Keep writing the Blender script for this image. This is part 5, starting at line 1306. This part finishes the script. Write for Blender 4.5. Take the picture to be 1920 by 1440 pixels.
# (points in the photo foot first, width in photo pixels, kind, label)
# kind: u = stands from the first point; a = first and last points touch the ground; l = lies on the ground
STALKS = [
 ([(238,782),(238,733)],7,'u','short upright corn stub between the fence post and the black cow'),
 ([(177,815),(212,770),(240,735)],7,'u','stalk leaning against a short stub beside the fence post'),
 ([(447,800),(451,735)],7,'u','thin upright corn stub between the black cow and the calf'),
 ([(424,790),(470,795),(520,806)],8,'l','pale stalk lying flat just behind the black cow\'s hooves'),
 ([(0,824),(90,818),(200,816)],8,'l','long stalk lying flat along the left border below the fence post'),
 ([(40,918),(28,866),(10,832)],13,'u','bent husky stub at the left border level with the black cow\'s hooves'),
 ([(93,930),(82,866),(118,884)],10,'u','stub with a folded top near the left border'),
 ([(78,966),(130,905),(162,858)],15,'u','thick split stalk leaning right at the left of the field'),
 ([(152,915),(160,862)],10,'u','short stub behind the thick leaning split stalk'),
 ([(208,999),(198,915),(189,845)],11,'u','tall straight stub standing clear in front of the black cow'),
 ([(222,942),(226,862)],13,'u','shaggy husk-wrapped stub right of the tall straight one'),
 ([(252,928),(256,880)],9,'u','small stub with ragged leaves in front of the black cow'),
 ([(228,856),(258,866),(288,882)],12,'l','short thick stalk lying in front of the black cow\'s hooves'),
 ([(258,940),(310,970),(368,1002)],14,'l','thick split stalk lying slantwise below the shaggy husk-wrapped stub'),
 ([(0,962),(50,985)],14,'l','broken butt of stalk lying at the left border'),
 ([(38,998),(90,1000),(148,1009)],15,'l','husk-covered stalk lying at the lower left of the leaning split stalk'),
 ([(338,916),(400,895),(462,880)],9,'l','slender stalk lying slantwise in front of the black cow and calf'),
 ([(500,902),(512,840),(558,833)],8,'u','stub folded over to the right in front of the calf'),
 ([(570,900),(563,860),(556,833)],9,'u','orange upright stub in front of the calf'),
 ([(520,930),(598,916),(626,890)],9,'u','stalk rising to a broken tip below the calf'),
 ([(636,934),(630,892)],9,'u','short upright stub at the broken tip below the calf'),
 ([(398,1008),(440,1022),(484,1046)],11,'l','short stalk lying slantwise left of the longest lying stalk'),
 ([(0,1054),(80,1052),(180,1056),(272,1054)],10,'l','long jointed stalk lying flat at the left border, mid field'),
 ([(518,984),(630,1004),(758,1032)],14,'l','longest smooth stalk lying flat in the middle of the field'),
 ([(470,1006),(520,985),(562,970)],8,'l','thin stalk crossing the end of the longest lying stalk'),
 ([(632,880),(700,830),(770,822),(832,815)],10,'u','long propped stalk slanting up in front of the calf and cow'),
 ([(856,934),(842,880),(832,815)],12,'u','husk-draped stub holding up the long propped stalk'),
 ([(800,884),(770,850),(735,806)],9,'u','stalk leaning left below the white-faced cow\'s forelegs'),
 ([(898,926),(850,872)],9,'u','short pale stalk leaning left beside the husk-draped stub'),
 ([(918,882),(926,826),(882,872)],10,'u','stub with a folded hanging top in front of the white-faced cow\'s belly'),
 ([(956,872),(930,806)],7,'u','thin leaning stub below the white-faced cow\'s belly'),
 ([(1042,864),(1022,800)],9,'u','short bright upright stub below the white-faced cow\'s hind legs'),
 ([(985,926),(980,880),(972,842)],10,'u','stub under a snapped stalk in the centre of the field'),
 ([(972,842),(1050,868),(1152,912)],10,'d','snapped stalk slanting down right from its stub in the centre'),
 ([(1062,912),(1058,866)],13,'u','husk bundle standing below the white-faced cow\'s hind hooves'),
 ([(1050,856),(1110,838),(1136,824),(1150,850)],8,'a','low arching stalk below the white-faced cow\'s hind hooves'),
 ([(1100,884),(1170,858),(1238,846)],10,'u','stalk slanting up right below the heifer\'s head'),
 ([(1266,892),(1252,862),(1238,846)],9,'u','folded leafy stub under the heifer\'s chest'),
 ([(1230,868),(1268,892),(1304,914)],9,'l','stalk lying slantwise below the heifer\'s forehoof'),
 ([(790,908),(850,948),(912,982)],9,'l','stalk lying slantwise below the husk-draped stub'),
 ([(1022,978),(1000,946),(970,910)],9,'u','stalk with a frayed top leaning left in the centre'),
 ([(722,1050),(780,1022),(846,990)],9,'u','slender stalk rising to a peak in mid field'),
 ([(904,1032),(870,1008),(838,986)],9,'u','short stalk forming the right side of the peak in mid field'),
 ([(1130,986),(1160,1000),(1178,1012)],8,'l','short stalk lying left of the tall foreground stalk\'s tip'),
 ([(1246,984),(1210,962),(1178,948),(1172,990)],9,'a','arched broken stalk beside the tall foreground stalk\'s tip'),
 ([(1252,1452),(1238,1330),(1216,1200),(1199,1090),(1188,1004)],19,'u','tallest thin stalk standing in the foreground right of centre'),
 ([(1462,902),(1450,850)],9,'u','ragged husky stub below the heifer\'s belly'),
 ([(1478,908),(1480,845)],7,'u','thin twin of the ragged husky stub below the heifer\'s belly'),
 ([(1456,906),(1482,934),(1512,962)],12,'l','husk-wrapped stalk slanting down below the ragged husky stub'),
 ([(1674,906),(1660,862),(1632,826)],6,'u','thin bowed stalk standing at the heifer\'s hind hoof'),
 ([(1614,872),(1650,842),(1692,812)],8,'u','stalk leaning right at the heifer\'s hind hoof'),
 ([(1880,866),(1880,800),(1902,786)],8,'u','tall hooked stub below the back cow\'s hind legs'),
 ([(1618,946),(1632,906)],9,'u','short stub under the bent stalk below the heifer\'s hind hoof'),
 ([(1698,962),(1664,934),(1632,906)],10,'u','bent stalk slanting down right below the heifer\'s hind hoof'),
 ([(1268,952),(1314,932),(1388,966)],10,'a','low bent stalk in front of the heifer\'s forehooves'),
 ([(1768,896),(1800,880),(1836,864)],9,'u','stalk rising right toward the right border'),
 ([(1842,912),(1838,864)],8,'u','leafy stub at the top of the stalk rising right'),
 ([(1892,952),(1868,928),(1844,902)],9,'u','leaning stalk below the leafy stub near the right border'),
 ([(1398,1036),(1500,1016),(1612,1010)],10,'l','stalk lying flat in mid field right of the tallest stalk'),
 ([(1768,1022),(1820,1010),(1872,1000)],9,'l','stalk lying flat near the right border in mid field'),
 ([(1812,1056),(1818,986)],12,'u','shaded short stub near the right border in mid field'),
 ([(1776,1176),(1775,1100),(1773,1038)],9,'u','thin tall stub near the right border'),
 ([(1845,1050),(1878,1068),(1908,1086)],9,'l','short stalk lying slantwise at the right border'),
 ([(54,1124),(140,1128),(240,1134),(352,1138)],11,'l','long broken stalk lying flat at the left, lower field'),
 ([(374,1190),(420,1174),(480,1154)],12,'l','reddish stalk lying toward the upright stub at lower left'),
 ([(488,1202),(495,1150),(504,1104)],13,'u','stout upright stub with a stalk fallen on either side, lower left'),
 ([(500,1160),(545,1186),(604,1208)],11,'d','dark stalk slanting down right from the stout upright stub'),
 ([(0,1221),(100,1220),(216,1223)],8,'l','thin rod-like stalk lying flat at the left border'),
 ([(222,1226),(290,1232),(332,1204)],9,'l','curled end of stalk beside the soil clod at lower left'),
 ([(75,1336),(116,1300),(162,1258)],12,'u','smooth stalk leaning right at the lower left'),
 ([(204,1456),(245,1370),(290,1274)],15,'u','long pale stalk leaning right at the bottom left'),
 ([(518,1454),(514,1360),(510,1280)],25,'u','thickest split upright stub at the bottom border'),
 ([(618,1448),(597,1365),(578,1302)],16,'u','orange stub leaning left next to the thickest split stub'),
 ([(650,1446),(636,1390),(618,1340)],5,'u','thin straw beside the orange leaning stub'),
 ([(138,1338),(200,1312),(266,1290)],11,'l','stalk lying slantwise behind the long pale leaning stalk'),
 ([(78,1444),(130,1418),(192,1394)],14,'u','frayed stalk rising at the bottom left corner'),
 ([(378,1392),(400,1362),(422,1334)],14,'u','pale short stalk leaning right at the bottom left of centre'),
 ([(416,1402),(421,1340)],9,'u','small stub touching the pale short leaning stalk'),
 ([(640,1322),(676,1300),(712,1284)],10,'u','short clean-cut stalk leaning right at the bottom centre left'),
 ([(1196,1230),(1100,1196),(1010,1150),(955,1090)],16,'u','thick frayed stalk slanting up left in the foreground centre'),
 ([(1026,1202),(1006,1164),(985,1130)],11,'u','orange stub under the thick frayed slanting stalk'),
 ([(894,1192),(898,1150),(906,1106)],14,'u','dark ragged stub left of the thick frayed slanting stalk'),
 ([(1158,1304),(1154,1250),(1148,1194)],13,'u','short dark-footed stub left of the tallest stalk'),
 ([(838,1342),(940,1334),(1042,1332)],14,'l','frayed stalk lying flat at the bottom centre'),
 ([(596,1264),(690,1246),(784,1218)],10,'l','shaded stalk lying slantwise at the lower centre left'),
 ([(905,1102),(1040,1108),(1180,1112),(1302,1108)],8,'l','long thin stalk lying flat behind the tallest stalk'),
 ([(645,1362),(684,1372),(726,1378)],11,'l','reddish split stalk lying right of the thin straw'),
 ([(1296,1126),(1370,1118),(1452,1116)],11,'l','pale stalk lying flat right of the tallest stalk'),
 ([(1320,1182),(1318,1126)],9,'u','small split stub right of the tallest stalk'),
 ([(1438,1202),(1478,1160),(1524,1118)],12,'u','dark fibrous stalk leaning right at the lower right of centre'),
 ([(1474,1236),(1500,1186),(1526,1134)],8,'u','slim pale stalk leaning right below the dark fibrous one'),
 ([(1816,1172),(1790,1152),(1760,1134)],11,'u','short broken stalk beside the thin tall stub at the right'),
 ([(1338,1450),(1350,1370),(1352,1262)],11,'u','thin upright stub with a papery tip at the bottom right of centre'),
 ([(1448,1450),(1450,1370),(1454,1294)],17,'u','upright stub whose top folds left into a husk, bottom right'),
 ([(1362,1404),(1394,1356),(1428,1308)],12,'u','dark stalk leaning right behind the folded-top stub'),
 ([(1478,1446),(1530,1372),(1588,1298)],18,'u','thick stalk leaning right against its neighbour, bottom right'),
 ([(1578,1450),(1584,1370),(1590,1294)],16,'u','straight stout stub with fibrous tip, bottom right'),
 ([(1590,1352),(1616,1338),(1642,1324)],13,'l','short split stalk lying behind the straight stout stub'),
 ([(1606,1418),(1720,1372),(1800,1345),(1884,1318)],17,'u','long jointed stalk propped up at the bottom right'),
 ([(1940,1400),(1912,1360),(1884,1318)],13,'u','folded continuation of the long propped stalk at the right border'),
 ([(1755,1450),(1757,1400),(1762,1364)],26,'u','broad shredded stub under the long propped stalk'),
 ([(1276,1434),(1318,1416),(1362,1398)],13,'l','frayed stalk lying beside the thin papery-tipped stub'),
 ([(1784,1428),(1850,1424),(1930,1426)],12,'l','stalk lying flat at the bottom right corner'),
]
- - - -
**Given task:** Determine the number of lines in the listing that contain the string "pixels". Write that number and nothing else.

**Answer to the exercise:** 2